Les syndicats réclament une modification de la réforme du code du travail, qui facilite notamment les licenciements économiques et réduit les indemnités de licenciements. Après plus de cinq millions de chômeurs, soit plus de 20 % de sa population active, l'Espagne affiche le plus fort taux de chômage de la zone euro.

"Les syndicats espèrent que le gouvernement va revenir sur cette réforme, déjà adoptée, explique Adeline Percept. Ils espèrent également peser de tout leur poids dans le débat parlementaire qui va avoir lieu cet automne sur la réforme des retraites. Le gouvernement entend faire passer l'âge légal de départ à la retraite de 65 à 67 ans."

"Ce qui se change avec une loi peut se modifier avec une autre", a lancé le secrétaire général des CCOO, Ignacio Fernandez Toxo, en tête de la manifestation madrilène. La grève "n'est pas destinée à renverser le gouvernement, mais à faire changer sa politique", a-t-il également déclaré.

La consommation d'électricité en baisse

Le quotidien "El Pais" parle d’une grève "modérément suivie" et a évalué la participation à moins de 100 000 dans les deux principales villes. Néanmoins, l'ampleur de la mobilisation pour la grève générale est sujette à débat. Selon les syndicats, plus d'un million et demi de personnes sont descendues dans la rue - avec notamment 500 000 manifestants dans la capitale et 400 000 à Barcelone.
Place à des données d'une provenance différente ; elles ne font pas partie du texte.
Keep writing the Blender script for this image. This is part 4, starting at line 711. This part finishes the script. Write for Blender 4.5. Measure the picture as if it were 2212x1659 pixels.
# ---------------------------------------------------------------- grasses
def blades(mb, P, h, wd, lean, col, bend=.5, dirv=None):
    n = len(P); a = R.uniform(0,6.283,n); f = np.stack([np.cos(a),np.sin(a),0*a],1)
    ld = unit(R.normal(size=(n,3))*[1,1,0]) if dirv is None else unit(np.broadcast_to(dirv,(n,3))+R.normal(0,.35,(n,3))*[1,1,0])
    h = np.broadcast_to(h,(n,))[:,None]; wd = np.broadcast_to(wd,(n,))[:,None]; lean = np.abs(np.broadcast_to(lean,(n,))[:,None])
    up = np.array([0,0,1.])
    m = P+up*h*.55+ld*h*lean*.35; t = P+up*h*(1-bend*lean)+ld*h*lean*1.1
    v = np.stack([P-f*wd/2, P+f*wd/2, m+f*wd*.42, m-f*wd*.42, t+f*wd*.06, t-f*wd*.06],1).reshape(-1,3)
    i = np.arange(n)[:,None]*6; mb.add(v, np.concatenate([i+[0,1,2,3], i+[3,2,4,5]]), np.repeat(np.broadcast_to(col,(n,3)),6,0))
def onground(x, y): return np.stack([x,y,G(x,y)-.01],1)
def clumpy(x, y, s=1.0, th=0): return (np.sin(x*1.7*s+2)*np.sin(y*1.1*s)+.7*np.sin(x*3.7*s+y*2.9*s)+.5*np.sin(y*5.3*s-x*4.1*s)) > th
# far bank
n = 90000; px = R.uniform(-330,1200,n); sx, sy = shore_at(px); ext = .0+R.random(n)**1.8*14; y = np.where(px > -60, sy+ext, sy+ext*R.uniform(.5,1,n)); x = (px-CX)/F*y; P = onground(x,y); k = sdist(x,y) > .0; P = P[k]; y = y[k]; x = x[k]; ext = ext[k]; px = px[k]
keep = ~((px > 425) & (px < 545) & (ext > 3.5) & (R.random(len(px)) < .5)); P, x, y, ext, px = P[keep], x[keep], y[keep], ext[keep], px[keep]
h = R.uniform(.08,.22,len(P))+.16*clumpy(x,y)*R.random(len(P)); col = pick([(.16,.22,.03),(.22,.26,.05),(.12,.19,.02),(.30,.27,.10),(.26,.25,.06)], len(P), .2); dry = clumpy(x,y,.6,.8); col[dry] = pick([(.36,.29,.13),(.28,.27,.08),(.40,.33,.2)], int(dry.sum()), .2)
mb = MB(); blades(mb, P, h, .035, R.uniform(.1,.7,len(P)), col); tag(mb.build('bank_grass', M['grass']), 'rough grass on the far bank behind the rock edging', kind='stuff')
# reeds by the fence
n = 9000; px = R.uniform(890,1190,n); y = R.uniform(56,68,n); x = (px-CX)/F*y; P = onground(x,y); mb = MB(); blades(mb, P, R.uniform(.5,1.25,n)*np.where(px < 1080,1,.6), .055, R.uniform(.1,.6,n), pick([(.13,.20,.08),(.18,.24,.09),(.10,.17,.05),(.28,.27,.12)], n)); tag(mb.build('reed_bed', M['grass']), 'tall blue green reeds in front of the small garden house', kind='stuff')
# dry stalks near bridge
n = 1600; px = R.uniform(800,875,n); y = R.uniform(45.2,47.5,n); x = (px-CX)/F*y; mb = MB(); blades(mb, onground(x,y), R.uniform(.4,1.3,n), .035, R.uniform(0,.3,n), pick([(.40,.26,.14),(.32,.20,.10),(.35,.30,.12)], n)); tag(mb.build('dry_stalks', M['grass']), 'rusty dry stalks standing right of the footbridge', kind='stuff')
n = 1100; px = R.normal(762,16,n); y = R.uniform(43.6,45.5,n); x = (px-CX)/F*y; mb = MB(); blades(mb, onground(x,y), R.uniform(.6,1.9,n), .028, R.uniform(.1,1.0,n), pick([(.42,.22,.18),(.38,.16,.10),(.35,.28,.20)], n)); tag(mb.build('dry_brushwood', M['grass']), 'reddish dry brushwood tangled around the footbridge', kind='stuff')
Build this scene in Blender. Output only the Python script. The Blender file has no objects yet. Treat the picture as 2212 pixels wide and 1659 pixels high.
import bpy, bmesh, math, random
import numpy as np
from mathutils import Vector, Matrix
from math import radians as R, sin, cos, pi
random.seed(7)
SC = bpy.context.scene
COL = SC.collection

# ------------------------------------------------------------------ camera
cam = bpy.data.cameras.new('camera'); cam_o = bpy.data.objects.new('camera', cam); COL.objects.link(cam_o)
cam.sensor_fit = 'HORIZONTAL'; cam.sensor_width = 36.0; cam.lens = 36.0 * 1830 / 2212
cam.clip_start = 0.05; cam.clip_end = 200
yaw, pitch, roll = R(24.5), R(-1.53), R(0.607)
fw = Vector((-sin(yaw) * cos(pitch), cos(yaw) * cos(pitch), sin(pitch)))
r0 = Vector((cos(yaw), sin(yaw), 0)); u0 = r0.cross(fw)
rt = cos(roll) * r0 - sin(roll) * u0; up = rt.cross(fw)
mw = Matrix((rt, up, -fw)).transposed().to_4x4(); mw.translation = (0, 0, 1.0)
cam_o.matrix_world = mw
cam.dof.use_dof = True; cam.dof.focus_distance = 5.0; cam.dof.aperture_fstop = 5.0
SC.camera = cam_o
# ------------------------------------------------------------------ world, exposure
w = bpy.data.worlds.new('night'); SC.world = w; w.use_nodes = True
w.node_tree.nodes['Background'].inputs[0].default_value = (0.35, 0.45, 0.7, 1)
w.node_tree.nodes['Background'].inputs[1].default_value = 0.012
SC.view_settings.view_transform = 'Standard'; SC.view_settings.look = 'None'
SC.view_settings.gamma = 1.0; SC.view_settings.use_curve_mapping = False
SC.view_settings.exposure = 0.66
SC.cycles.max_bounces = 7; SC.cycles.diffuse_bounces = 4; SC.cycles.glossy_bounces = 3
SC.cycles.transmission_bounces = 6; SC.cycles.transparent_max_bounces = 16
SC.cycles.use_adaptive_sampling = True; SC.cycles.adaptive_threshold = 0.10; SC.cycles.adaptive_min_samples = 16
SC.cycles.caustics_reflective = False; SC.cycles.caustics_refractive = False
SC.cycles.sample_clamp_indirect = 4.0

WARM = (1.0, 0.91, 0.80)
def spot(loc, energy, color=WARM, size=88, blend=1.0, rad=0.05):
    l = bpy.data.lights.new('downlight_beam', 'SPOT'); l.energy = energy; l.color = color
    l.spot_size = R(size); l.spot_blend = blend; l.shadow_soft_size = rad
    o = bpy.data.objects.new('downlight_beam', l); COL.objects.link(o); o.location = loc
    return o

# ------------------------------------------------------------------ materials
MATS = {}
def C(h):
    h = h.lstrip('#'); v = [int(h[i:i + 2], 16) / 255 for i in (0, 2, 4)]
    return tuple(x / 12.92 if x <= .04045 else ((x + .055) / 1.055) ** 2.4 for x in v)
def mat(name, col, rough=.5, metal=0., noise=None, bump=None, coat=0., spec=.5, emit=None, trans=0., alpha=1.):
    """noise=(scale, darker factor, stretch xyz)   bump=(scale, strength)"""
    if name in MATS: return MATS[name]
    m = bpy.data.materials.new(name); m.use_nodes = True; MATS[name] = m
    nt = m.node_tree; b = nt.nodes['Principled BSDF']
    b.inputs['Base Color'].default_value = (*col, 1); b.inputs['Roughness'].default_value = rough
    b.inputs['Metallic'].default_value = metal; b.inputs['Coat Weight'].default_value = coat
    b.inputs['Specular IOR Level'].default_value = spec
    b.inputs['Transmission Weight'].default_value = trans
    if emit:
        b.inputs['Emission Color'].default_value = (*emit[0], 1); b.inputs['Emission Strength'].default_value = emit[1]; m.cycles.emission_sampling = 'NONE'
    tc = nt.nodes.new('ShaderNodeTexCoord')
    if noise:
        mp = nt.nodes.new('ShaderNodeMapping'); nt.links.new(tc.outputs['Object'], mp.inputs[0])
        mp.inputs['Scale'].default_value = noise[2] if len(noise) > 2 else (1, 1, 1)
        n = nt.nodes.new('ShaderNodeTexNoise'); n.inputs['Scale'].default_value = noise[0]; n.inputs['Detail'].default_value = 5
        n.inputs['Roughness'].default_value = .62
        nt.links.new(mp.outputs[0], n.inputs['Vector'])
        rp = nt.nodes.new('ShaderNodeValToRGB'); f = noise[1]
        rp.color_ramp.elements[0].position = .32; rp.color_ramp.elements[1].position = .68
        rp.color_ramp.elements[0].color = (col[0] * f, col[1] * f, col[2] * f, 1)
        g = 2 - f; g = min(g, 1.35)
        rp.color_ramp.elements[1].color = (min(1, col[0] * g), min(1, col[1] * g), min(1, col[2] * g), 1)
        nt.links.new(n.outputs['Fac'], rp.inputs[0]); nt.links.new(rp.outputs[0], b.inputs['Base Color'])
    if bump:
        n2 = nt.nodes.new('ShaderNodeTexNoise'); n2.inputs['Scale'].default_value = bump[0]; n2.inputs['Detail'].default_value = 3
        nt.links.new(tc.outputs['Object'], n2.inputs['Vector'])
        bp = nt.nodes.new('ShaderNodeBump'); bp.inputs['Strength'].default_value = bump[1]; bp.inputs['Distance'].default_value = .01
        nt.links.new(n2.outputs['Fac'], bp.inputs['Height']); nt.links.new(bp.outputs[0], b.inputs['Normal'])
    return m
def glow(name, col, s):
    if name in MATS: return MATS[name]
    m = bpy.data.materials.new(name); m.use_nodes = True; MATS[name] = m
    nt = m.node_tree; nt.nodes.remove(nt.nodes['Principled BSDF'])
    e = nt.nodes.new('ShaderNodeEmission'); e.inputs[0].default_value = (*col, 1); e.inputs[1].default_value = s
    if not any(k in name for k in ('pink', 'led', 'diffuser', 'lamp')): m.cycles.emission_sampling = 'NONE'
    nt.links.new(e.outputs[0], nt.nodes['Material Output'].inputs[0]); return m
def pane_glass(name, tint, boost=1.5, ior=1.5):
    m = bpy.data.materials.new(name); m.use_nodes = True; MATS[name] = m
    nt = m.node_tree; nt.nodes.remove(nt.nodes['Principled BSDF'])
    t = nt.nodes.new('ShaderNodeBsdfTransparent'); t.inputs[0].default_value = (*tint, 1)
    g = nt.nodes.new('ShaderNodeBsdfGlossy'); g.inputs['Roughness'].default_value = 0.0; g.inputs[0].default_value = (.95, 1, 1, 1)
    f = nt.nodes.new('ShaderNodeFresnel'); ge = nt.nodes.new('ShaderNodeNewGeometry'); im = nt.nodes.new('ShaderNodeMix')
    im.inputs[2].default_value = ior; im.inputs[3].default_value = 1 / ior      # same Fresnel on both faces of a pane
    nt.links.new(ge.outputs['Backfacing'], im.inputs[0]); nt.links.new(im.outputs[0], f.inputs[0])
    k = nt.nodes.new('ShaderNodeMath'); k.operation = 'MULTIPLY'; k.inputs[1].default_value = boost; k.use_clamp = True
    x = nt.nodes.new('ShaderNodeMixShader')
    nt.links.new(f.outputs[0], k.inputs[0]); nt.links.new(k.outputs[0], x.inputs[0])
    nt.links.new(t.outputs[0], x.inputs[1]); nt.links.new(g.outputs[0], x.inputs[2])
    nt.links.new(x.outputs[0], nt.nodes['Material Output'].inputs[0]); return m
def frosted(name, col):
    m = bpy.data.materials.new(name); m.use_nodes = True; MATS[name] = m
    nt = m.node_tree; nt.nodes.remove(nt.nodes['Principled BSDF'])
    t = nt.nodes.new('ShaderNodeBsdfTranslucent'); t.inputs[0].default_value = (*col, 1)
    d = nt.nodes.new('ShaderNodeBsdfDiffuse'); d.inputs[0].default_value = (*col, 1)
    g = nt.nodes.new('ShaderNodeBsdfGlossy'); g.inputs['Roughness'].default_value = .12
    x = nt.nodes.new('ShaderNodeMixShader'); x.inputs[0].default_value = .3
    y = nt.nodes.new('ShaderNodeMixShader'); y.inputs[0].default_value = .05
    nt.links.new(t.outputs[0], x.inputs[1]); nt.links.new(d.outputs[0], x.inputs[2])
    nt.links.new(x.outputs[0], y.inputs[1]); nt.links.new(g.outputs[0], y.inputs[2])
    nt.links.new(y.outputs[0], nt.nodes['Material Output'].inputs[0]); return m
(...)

Les syndicats, qui évaluent à 70 % le taux de participation, soit 10 millions de travailleurs, estiment avoir remporté un "succès démocratique". Le ministre du Travail, Celestino Corbacho, a lui décrit un mouvement très "disparate". Très fortement suivie dans les secteurs de l'automobile, de la métallurgie ou de la construction, la grève n'a mobilisé que 3 % des employés du secteur hôtelier et 24 % des salariés des entreprises publiques, selon les chiffres du ministère.

Dans les transports, la grève aurait été suivie par près de 20 % du personnel, les deux syndicats ayant accepté de garantir un service minimum : une décision saluée par le gouvernement, qui a félicité mercredi "la responsabilité" des syndicats. La plupart des commerces sont pour leur part  restés ouverts.

"La consommation d'électricité, qui est un indicateur indirect mais fiable pour estimer l'ampleur de la mobilisation, est en nette baisse de 18 % ce mercredi en Espagne, a précisé Adeline Percept, correspondante de France 24 à Madrid. Cela indique que de grandes entreprises n'ont pas fonctionné, ou alors seulement au ralenti."

Le chef du gouvernement espagnol doit présenter ce jeudi son budget 2011 devant le Parlement. José Luis Zapatero reviendra-t-il sur son programme d'austérité, qui vise à réduire les déficits publics ? "Il n'est pas sûr du tout qu'il fasse marche arrière sur les mesures déjà adoptées, mais cette mobilisation pourrait l'amener à assouplir son point de vue concernant les réformes à venir", estime Adeline Percept.